EXERCISE PROMPT: Reproduce each line exactly, including spacing and punctuation.

-------- DATASET EXCERPT

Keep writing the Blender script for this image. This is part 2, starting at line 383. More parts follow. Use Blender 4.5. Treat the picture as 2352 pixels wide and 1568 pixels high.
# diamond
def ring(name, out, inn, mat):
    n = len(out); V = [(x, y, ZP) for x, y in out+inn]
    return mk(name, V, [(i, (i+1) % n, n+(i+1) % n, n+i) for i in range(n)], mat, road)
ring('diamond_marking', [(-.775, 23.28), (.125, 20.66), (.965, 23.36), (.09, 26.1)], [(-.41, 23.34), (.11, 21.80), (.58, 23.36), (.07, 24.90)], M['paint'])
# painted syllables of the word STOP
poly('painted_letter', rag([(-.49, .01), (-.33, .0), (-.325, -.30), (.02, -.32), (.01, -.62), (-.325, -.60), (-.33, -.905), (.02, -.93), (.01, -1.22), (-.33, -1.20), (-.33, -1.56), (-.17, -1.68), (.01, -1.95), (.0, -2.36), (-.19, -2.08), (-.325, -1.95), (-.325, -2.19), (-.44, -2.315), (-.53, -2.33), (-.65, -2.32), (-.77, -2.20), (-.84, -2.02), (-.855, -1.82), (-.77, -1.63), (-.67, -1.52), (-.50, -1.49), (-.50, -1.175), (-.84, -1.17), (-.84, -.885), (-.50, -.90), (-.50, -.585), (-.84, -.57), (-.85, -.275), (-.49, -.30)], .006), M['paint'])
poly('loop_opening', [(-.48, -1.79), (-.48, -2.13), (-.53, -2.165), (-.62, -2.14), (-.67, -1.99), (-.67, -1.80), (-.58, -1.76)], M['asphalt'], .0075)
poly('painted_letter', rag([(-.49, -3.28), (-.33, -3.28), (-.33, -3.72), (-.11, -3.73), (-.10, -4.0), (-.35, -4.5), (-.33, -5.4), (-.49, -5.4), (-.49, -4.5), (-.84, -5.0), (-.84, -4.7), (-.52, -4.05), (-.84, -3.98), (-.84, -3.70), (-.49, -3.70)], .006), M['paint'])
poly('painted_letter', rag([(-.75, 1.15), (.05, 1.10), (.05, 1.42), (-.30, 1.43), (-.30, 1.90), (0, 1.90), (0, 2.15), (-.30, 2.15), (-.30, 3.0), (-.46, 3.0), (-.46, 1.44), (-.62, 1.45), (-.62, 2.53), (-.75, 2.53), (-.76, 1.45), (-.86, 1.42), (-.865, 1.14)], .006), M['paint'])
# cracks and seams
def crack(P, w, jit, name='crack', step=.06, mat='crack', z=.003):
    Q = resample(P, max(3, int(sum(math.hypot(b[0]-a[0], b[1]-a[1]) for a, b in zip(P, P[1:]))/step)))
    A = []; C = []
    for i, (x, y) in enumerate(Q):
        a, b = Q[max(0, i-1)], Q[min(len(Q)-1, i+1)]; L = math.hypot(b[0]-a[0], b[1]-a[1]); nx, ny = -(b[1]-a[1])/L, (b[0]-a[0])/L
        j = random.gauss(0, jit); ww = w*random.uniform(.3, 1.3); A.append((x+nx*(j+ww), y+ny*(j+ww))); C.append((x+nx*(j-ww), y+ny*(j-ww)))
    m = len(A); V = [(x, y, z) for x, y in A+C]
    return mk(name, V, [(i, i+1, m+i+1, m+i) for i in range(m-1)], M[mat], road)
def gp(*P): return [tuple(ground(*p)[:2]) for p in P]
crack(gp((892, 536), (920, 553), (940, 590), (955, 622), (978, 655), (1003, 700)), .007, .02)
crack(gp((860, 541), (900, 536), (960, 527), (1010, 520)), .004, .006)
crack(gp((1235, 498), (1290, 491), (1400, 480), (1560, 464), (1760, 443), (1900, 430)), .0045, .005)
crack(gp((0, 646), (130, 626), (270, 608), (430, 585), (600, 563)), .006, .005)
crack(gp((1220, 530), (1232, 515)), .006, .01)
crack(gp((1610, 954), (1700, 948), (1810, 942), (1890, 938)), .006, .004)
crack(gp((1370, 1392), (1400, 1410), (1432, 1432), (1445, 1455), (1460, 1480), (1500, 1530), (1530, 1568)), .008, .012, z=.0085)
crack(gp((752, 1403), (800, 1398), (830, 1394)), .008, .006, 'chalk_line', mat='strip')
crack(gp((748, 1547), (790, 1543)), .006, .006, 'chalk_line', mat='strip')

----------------

RESPONSE FOR THIS EXERCISE:
Keep writing the Blender script for this image. This is part 2, starting at line 383. More parts follow. Use Blender 4.5. Treat the picture as 2352 pixels wide and 1568 pixels high.
# diamond
def ring(name, out, inn, mat):
    n = len(out); V = [(x, y, ZP) for x, y in out+inn]
    return mk(name, V, [(i, (i+1) % n, n+(i+1) % n, n+i) for i in range(n)], mat, road)
ring('diamond_marking', [(-.775, 23.28), (.125, 20.66), (.965, 23.36), (.09, 26.1)], [(-.41, 23.34), (.11, 21.80), (.58, 23.36), (.07, 24.90)], M['paint'])
# painted syllables of the word STOP
poly('painted_letter', rag([(-.49, .01), (-.33, .0), (-.325, -.30), (.02, -.32), (.01, -.62), (-.325, -.60), (-.33, -.905), (.02, -.93), (.01, -1.22), (-.33, -1.20), (-.33, -1.56), (-.17, -1.68), (.01, -1.95), (.0, -2.36), (-.19, -2.08), (-.325, -1.95), (-.325, -2.19), (-.44, -2.315), (-.53, -2.33), (-.65, -2.32), (-.77, -2.20), (-.84, -2.02), (-.855, -1.82), (-.77, -1.63), (-.67, -1.52), (-.50, -1.49), (-.50, -1.175), (-.84, -1.17), (-.84, -.885), (-.50, -.90), (-.50, -.585), (-.84, -.57), (-.85, -.275), (-.49, -.30)], .006), M['paint'])
poly('loop_opening', [(-.48, -1.79), (-.48, -2.13), (-.53, -2.165), (-.62, -2.14), (-.67, -1.99), (-.67, -1.80), (-.58, -1.76)], M['asphalt'], .0075)
poly('painted_letter', rag([(-.49, -3.28), (-.33, -3.28), (-.33, -3.72), (-.11, -3.73), (-.10, -4.0), (-.35, -4.5), (-.33, -5.4), (-.49, -5.4), (-.49, -4.5), (-.84, -5.0), (-.84, -4.7), (-.52, -4.05), (-.84, -3.98), (-.84, -3.70), (-.49, -3.70)], .006), M['paint'])
poly('painted_letter', rag([(-.75, 1.15), (.05, 1.10), (.05, 1.42), (-.30, 1.43), (-.30, 1.90), (0, 1.90), (0, 2.15), (-.30, 2.15), (-.30, 3.0), (-.46, 3.0), (-.46, 1.44), (-.62, 1.45), (-.62, 2.53), (-.75, 2.53), (-.76, 1.45), (-.86, 1.42), (-.865, 1.14)], .006), M['paint'])
# cracks and seams
def crack(P, w, jit, name='crack', step=.06, mat='crack', z=.003):
    Q = resample(P, max(3, int(sum(math.hypot(b[0]-a[0], b[1]-a[1]) for a, b in zip(P, P[1:]))/step)))
    A = []; C = []
    for i, (x, y) in enumerate(Q):
        a, b = Q[max(0, i-1)], Q[min(len(Q)-1, i+1)]; L = math.hypot(b[0]-a[0], b[1]-a[1]); nx, ny = -(b[1]-a[1])/L, (b[0]-a[0])/L
        j = random.gauss(0, jit); ww = w*random.uniform(.3, 1.3); A.append((x+nx*(j+ww), y+ny*(j+ww))); C.append((x+nx*(j-ww), y+ny*(j-ww)))
    m = len(A); V = [(x, y, z) for x, y in A+C]
    return mk(name, V, [(i, i+1, m+i+1, m+i) for i in range(m-1)], M[mat], road)
def gp(*P): return [tuple(ground(*p)[:2]) for p in P]
crack(gp((892, 536), (920, 553), (940, 590), (955, 622), (978, 655), (1003, 700)), .007, .02)
crack(gp((860, 541), (900, 536), (960, 527), (1010, 520)), .004, .006)
crack(gp((1235, 498), (1290, 491), (1400, 480), (1560, 464), (1760, 443), (1900, 430)), .0045, .005)
crack(gp((0, 646), (130, 626), (270, 608), (430, 585), (600, 563)), .006, .005)
crack(gp((1220, 530), (1232, 515)), .006, .01)
crack(gp((1610, 954), (1700, 948), (1810, 942), (1890, 938)), .006, .004)
crack(gp((1370, 1392), (1400, 1410), (1432, 1432), (1445, 1455), (1460, 1480), (1500, 1530), (1530, 1568)), .008, .012, z=.0085)
crack(gp((752, 1403), (800, 1398), (830, 1394)), .008, .006, 'chalk_line', mat='strip')
crack(gp((748, 1547), (790, 1543)), .006, .006, 'chalk_line', mat='strip')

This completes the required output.